Playing From Ahead
When you hit your power spike, Irelia becomes a dive monster that most backlines cannot deal with. You know you are ahead when you have completed your first item, landed a few key resets, and your passive stacks stay full during extended fights. At this point, stop playing passive. Look for flanks with Snowball or fog of war, and force the enemy carries to fight you on your terms.
Trigger conditions for aggressive play:
- You have a completed item and a lead in gold or experience.
- Your passive is fully stacked before you engage.
- The enemy used their key crowd control or escape tools.
- You have an augment that enhances resets, healing, or dash speed.
Once you commit, do not hesitate. Use your ultimate to mark multiple targets and create a healing reduction zone. Dash through the marked targets to keep your health high and your damage output consistent. If the enemy clumps up, your ultimate creates chaos that forces them to scatter or die. In Mayhem, where damage numbers are high, your sustain from Conqueror and items lets you outlast their burst if you keep moving.
How to close out games without throwing:
- Do not dive fountain or chase kills past inhibitor turrets. Overextending kills your momentum.
- Reset after a successful fight. Buy items, heal, and group with your team before the enemy respawns.
- Target the enemy with the best waveclear or crowd control first. If you kill their peel, the rest of the fight becomes easy.
- Save your W for critical burst windows. Using it too early wastes your best defensive tool.
Augments that give you extra dash range, attack speed, or healing amplification cover your natural weakness to burst. Use them to play more aggressively than normal. If you have an augment that resets cooldowns on takedown, look for chained resets across low-health targets. This turns a single pick into a team wipe.
Playing From Behind
When you fall behind, Irelia feels clunky and fragile. You cannot dive into five people and expect to survive. Your job shifts from carry to setup and cleanup. Look for opportunities to land a good ultimate on multiple enemies, peel for your own carries, or clean up low-health targets after your team initiates.
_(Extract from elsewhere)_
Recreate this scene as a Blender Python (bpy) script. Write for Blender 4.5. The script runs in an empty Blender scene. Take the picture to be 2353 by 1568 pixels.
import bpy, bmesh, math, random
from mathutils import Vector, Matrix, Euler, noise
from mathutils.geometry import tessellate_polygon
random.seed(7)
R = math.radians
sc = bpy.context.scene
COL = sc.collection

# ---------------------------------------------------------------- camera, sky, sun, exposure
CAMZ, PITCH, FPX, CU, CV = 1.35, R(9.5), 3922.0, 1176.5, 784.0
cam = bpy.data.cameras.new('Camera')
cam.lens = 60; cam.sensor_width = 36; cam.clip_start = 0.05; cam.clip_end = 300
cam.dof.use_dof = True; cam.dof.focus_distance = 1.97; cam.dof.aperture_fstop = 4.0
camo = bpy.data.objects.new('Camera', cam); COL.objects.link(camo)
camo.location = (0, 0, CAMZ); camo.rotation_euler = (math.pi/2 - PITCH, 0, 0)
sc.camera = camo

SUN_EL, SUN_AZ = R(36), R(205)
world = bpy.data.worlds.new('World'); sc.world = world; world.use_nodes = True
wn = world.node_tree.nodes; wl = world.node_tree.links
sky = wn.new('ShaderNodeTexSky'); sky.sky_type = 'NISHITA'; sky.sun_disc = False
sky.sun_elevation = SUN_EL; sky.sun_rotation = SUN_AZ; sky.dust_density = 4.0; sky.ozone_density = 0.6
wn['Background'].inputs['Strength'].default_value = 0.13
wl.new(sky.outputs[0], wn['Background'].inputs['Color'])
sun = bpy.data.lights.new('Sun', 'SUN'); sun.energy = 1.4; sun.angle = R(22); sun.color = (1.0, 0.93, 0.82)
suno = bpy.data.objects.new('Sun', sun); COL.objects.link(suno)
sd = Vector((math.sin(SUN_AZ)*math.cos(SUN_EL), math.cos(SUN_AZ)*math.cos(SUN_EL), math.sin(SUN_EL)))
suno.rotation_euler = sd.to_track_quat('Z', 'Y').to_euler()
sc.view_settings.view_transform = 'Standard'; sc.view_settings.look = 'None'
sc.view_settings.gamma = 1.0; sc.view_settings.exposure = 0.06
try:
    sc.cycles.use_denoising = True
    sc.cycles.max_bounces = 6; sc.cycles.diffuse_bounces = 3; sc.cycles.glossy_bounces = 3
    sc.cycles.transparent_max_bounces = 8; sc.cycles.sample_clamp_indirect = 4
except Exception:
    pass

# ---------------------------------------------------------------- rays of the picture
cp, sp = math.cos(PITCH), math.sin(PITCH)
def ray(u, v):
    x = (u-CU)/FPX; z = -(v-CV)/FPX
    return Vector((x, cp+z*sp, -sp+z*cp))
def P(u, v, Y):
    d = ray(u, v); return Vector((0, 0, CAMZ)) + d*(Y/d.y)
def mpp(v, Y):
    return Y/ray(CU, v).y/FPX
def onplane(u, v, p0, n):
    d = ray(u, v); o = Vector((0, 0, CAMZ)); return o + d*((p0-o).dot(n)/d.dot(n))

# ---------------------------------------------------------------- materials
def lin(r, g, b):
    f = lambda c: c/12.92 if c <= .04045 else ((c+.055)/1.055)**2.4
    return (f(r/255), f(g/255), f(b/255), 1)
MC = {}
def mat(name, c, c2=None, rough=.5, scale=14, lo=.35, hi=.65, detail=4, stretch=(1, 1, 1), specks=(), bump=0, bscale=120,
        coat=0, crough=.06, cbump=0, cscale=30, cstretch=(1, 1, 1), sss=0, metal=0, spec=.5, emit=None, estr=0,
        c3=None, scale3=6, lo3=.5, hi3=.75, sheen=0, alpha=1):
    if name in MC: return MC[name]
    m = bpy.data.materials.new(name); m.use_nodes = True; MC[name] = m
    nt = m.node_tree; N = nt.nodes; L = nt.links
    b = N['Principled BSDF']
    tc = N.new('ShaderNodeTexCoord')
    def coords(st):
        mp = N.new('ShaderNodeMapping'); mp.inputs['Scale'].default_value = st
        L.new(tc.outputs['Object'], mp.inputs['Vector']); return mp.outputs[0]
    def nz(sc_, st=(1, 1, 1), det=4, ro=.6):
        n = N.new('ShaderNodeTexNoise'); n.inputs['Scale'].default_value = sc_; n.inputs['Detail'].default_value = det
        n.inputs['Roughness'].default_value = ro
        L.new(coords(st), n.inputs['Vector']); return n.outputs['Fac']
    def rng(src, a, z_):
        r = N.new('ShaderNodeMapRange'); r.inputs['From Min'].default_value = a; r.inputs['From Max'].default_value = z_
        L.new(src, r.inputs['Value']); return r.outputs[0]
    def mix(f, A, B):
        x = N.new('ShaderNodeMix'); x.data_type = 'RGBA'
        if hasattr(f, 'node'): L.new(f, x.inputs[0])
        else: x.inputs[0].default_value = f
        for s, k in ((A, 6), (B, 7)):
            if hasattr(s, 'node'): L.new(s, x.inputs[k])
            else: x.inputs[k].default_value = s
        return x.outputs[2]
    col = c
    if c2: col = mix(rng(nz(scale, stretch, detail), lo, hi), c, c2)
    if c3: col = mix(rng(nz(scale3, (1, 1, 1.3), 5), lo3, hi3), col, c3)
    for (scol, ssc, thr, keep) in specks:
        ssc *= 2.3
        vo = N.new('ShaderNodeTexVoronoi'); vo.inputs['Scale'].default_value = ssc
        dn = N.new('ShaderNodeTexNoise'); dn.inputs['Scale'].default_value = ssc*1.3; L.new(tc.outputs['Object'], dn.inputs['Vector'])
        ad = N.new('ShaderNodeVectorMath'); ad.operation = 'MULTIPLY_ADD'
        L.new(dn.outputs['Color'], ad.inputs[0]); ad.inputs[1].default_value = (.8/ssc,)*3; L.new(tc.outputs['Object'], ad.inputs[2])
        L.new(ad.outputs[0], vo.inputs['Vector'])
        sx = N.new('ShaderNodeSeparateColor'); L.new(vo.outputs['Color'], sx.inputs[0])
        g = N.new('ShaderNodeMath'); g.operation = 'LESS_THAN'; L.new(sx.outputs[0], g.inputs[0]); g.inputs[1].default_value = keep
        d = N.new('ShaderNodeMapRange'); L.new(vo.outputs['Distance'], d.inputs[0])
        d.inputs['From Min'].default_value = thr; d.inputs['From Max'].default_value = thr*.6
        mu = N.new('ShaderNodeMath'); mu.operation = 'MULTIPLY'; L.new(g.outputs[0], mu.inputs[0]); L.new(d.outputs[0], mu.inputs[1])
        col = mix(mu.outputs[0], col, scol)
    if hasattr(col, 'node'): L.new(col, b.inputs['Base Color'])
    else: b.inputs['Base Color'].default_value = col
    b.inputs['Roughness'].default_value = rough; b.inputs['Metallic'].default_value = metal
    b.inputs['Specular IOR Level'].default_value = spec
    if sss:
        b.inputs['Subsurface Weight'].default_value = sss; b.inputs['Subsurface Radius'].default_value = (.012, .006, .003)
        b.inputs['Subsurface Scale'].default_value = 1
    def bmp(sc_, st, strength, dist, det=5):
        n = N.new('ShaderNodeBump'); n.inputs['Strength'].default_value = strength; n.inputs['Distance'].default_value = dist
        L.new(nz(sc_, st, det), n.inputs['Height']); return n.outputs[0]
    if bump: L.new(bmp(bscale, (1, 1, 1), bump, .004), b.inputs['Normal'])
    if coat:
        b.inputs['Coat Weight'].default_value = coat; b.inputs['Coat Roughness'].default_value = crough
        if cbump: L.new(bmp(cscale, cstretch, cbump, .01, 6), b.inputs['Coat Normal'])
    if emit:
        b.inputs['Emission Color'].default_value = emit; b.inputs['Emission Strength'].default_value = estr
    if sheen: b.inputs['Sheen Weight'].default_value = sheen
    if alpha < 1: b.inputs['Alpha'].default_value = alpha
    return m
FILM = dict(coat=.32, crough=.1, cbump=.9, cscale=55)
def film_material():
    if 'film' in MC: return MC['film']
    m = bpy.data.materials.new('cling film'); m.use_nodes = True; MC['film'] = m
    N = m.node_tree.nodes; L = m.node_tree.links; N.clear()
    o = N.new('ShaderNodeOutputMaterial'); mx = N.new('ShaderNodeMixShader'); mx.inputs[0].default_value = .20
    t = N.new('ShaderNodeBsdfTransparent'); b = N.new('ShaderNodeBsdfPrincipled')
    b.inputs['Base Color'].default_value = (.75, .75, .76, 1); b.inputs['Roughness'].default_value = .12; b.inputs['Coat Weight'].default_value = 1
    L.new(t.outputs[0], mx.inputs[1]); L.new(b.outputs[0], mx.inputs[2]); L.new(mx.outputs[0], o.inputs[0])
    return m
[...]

Trigger conditions for defensive play:
- You are down items or levels compared to the enemy carries.
- Your team lacks frontline or your death means losing the objective.
- The enemy has multiple hard crowd control abilities that stop your dash chain.
- Your passive falls off before you can finish a fight.
Play around your team's win condition. If you have a strong ranged carry, use your dash to peel divers off them. Your E and R provide good zone control. Even if you cannot kill anyone, a well-placed ultimate can slow the enemy advance and give your team space to poke or reposition. Use Snowball as a disengage tool or to reposition quickly, not just as an engage.
How to recover and avoid unrecoverable fights:
- Stop forcing 1v1s or 1v2s. You will lose them and fall further behind.
- Focus on waveclear if the enemy pushes. Irelia clears waves fast with Q and passive, which buys time.
- Wait for the enemy to overextend or use key abilities before you commit.
- Build defensive items earlier than usual. Steelcaps, Wit's End, or Spirit Visage help you survive burst.
Augments that give you tankiness, tenacity, or healing on ability hit become your lifeline. They let you stay relevant in fights even when your damage is low. If you have an augment that reduces cooldowns or gives shields, use it to absorb poke and keep your health pool stable. Your goal is to reach a point where you can survive the initial burst and contribute to the fight.
Avoid the trap of trying to make a hero play. A behind Irelia that lands one good ultimate and survives is more useful than one that dives, dies instantly, and leaves the team 4v5. Patience wins more games than desperation. Wait for your moment, and do not force it.